# REQUEST:
Only lines with the word "Output" are needed; collect each of them from the listing below.
* START PROVIDED MATERIAL *
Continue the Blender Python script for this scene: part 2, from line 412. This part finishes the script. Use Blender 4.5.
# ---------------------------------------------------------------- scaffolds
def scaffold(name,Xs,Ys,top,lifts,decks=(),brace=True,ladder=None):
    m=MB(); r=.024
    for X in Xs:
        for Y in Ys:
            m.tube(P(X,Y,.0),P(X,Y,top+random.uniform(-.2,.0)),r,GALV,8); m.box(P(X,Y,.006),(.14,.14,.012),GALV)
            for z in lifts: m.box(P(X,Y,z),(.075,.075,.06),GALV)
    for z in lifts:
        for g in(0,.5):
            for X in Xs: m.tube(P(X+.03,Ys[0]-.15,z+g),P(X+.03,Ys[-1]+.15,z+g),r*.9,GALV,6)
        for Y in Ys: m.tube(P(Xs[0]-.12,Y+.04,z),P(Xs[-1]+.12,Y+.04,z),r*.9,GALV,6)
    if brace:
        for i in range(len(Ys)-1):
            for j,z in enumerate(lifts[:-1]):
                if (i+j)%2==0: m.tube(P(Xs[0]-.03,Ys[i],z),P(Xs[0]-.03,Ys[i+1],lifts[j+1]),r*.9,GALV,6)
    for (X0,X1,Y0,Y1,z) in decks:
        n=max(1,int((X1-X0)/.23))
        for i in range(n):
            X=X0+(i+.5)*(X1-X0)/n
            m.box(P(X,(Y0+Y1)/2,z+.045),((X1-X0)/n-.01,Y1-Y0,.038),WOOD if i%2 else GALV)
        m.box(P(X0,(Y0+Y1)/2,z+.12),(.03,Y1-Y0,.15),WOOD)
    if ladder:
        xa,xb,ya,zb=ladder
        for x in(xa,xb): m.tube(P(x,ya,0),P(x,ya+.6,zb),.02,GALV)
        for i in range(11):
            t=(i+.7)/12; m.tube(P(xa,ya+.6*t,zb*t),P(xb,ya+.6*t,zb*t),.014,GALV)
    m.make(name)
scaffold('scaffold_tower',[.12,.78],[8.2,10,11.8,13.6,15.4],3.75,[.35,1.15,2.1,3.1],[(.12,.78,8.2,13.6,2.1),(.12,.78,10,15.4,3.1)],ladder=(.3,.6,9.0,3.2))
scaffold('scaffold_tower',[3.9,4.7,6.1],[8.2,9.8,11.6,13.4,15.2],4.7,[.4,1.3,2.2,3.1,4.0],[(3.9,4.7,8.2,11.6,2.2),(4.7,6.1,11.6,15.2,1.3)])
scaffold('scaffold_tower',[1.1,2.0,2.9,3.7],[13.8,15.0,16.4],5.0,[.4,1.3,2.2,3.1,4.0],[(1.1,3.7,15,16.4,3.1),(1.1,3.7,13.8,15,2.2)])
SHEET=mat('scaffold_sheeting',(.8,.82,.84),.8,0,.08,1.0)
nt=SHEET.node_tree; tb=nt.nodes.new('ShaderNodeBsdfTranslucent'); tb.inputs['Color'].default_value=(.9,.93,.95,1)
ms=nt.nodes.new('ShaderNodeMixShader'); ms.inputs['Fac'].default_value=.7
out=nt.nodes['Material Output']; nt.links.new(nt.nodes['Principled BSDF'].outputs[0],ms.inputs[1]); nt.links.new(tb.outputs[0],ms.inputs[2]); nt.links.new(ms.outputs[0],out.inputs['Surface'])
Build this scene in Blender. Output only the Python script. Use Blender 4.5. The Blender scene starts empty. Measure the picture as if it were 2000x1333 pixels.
* END PROVIDED MATERIAL *
# CORRECT RESULT:
out=nt.nodes['Material Output']; nt.links.new(nt.nodes['Principled BSDF'].outputs[0],ms.inputs[1]); nt.links.new(tb.outputs[0],ms.inputs[2]); nt.links.new(ms.outputs[0],out.inputs['Surface'])
Build this scene in Blender. Output only the Python script. Use Blender 4.5. The Blender scene starts empty. Measure the picture as if it were 2000x1333 pixels.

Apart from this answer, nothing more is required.